Blends can be better than the individual varietal. Merlot adding a little softness to Cab Sav in Bordeuax blends. Blends can also help the wine maker correct bad vintage years. The Italians have been do this for years in the Vento with Amarone. Some of their best wines are blends.

April 3, 2007 | Mark Holm

I disagree. There is no doubt one can make wonderful wines with blends. However, it takes more skill to produce the best in a single varietal wine and the area the grapes are grown in have a big effect on the wine. A single varietal wine is more likely to show the terroir.
Califorina's best wines have been single varietals - it works for Burgundy.
I prefer 100% Cali Cab over
Bordeaux any day of the week.

April 6, 2007 | brendan

An Italian wine expert told me that this is the natural progression of wine. That in 300 years, Californian wines will be known as the "place" and not the varietal.

April 12, 2007 | Michelle Lentz

I enjoy blends, and in particular, I enjoy a good Meritage. However, I hate it when a distributor or retailer makes a comment along the lines of "American palates just like blends." They usually say it disdainfully, as if enjoying a nice blend shows what poor palates we have. That just annoys me to no end and it's something I heard several times over at tastings in March, when there were several Meritages out on the table locally. I don't want to be embarassed that I intend to walk out of the store with the blend they had on the table in the first place.

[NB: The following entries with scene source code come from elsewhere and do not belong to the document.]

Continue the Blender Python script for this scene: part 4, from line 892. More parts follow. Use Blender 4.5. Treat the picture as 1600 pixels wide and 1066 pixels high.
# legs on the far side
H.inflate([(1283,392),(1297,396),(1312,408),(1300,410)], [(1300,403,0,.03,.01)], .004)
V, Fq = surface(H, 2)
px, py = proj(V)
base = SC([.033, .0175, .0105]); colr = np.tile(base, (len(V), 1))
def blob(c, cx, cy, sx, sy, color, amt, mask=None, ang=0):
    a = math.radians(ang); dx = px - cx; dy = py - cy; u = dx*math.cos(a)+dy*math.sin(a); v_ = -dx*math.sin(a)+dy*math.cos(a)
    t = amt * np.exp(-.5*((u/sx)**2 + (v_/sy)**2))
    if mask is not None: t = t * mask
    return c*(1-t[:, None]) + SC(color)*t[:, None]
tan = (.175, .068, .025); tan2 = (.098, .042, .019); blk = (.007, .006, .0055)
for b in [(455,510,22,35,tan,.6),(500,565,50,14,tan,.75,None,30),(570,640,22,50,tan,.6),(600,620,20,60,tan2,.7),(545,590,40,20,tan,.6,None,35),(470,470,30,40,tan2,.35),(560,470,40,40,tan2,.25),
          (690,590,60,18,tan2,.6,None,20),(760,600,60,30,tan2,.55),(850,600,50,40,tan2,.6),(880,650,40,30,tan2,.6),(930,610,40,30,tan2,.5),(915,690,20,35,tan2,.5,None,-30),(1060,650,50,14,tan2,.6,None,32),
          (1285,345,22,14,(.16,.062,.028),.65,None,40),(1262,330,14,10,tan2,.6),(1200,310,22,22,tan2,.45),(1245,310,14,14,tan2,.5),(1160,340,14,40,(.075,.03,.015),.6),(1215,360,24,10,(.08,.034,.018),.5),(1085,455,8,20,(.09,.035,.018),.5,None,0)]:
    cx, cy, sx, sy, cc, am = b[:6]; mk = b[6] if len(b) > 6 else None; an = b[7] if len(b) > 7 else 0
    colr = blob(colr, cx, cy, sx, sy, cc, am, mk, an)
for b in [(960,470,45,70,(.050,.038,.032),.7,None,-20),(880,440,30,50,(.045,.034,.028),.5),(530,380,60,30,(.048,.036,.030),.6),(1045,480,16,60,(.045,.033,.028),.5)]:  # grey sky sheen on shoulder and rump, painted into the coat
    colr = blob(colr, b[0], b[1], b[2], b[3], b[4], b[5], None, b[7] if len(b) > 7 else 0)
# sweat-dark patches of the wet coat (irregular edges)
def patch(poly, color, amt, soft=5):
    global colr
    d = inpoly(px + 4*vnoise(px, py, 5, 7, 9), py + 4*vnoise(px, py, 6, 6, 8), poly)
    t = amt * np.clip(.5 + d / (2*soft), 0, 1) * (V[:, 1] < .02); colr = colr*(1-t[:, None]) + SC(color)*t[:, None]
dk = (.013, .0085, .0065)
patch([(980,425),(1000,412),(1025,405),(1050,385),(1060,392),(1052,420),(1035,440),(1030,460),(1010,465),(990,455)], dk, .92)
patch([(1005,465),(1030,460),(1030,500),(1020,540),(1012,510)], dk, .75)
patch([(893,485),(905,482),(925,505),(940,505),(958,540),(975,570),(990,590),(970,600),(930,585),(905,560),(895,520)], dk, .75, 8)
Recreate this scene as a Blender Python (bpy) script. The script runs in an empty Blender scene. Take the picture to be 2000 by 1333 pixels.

July 3, 2010 | NapaRightBanker

Three years later, the debate continues! I'm with BRENDAN--in 300 years California winegrowers will be focused on place--as many are now--and the consumer will have caught up. Because it's JUST NOT THAT HARD to remember: hot places good for Zinfandel, upvalley Napa good for Big Bad Napa Cab, hillsides good for all Bordeaux varietals, cool-climate great for cab franc/merlot, and cold extreme coastal great for pinot/chardonnay.

I'm in cool-climate Napa Valley hillsides doing a right-bank blend (as in St.Emilion, Bordeaux's "right bank') because the grapes thrive here and the blend is gorgeous, especially with dinner. As a culinary-school-trained palate, that's what I'm into.

But even today, three years after this article, I get hassle from the trade "You're in Napa Valley, you need to be selling Cabernet Sauvignon, THAT's what the market wants. There's no CATEGORY for your wine."

OK, I have to say, then I'll sell directly to consumers, cuz I think they're smarter than you do.